Tuesday, October 27, 2009

First Nativity Scene Lawsuit of the 2009 Season Is Filed

In what appears to be the first battle in the "Christmas Wars" for the 2009 season, a federal lawsuit has been filed by a Warren, Michigan resident challenging the county's decision to end a 63-year old tradition of his family's displaying a privately-constructed and maintained Nativity Scene on the median of a road in the city. The complaint (full text) in Satawa v. Board of County Road Commissioners of Macomb County, (ED MI, filed 10/23/2009), alleges that the county's denial to plaintiff of a permit to set up the display is a content-based infringement on freedom of speech in a traditional public forum and a denial of equal protection. The county first raised an objection in 2008 after receiving a letter (full text) from the Freedom from Religion Foundation complaining that the display on public property violates the Establishment Clause. Plaintiff removed the display last year since he had not applied for a permit. This year he applied, and was denied a permit. In addition to his speech and equal protection claims, plaintiff charges that the denial violates the Establishment Clause because it lacks a valid secular purpose and has the primary effect of inhibiting religion.

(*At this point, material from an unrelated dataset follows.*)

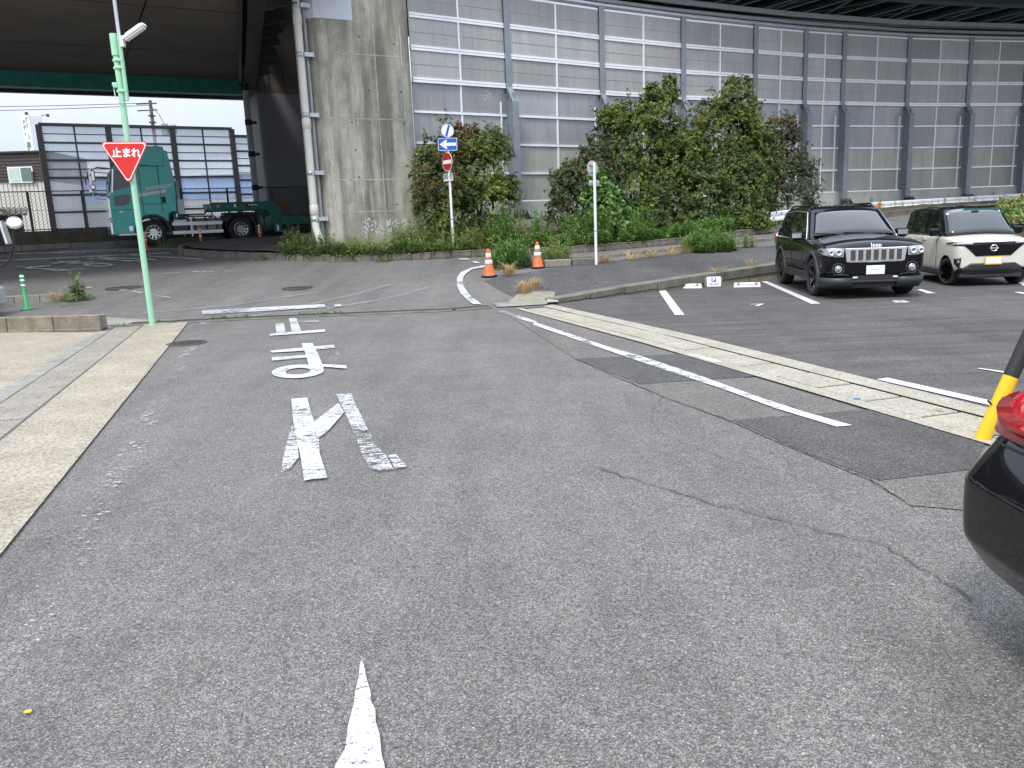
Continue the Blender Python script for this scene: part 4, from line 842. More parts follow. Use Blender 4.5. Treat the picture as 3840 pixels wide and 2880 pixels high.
for x in (-7, -4.5, 6, 9):
    w = MB(); w.box((x, -.05, 3.4), (1.8, .1, 1.0)); wf = w.build('window', M_['alu'], bb); m = MB(); m.box((x, -.11, 3.4), (1.6, .02, .8)); m.build('pane', M_['winglass'], wf)
tw = thing('sign_tower', 'white rooftop sign tower with vertical green lettering', 'sign', (-41.6, 75, 0), R(60))
m = MB(); m.box((0, 0, 10.2), (1.2, 1.25, 4.6)); m.build('tower_body', M_['signw'], tw, bevel=.03)
for s in (-1, 1): m = MB(); m.tube([(s*.5, -.5, 12.5), (s*.9, -.9, 12.62)], .03, 6); m.box((s*.95, -.95, 12.55), (.18, .18, .22)); m.build('floodlight', M_['steel'], tw)
M_['signgreen'] = pm('sign_green', (.10, .22, .16), .5)
for col, (txt, x0, sz) in enumerate((('グリーン', .22, .46), ('タディー', -.22, .40))):
    for i, ch in enumerate(txt):
        if ch == 'ー': text('letter', '|', M_['signgreen'], tw, basis((-.605, -x0, 12.1-i*.48-(.15 if col else 0)), (0, -1, 0), (0, 0, 1)), .4)
        else: text('letter', ch, M_['signgreen'], tw, basis((-.605, -x0, 12.1-i*.48-(.15 if col else 0)), (0, -1, 0), (0, 0, 1)), sz, bold=.02)
for i, ch in enumerate('長先'): text('letter', ch, M_['signgreen'], tw, basis((-.605, 0, 9.85-i*.85), (0, -1, 0), (0, 0, 1)), .75, bold=.03)
up = thing('utility_pole', 'distant concrete utility pole with transformer behind the far barrier', 'utility pole', (-33, 80, 0))
m = MB(); m.cyl((0, 0, 0), (0, 0, 14.2), .2, .15, 12); m.build('pole', M_['darkc'], up)
for z in (13.9, 13.3): m = MB(); m.beam((-1.3, 0, z), (.6, 0, z), .1, .1); m.build('crossarm', M_['steel'], up)
m = MB(); m.cyl((1.1, 0, 11.0), (1.1, 0, 12.0), .34, n=14); m.box((.5, 0, 11.6), (1.0, .12, .12)); m.build('transformer', M_['grey'], up)
m = MB(); m.cyl((1.9, 0, 11.1), (1.9, 0, 11.9), .28, n=14); m.box((1.5, 0, 11.5), (.6, .1, .1)); m.build('transformer', M_['grey'], up)
for z in (12.2, 12.8): m = MB(); m.box((0, 0, z), (.5, .5, .12)); m.build('bracket', M_['steel'], up)
for i, (z, dz, lb) in enumerate(((13.95, .3, 'uppermost overhead power line crossing the strip of sky'), (13.75, .45, 'power line just beneath the uppermost one against the sky'))):
    m = MB(); m.tube([(-33+(t-1)*40, 80-(t-1)*-6, z-dz*4*t*(1-t)+.6*(1-t)) for t in [k/12 for k in range(13)]], .03, 5); tag(m.build('power_line', M_['black']), lb, 'cable', 'overhead power lines')
m = MB(); m.tube([(-32.9, 80, 13.6), (-31.5, 78, 12.6), (-28.6, 74, 9.2)], .03, 5); tag(m.build('stay_cable', M_['black']), 'thin stay cable slanting down from the utility pole', 'cable')

# ------------------------------------------------------------------ street furniture
# mint pole with the stop sign, lamp and mast
gx, gy = L['gpole'][0]
sp = thing('stop_sign_pole', 'mint green steel pole with grey mast at the lane corner', 'pole', (gx, gy, 0))
m = MB(); m.tube([(0, 0, 0), (-.01, 0, 2.5), (-.02, 0, 5.3)], .055, 14); m.build('pole', M_['mint'], sp)
m = MB(); m.cyl((-.02, 0, 4.93), (-.02, 0, 5.3), .07, n=14); m.build('pole_cap', M_['mint'], sp)
m = MB(); m.tube([(.085, -.02, 4.2), (.085, -.02, 7.4)], .032, 10); m.build('mast', M_['galv'], sp)
m = MB(); m.tube([(.085, -.02, 4.15), (.085, -.02, 5.25)], .036, 10); m.build('mast_sleeve', M_['mint'], sp)
for z in (4.85, 4.72, 4.32): m = MB(); m.lathe([(.057, z-.03), (.066, z-.03), (.066, z+.03), (.057, z+.03)], 14); m.box((-.07, -.02, z), (.03, .03, .04)); m.box((.06, -.02, z), (.09, .08, .035)); m.build('clamp', M_['mint'], sp)
m = MB(); m.box((-.09, -.02, 4.42), (.08, .08, .09)); m.cyl((-.14, -.02, 4.43), (-.1, -.02, 4.43), .045, n=10); m.build('sensor_box', M_['mint'], sp, bevel=.01)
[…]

A press release from the Thomas More Law Center, announcing the filing of the lawsuit, quotes the Center's president, Richard Thompson, who said:
Every Christmas holiday, militant atheists, acting like the Taliban, use the phrase 'separation of church and state,' — nowhere found in our constitution — as a means of intimidating municipalities and schools into removing expressions celebrating Christmas, a National Holiday.... However, the grand purpose of our Founding Fathers and the First Amendment was to protect religion, not eliminate it.... [S]ystematic exclusion of Christmas symbols during the holiday season is itself inconsistent with the Constitution.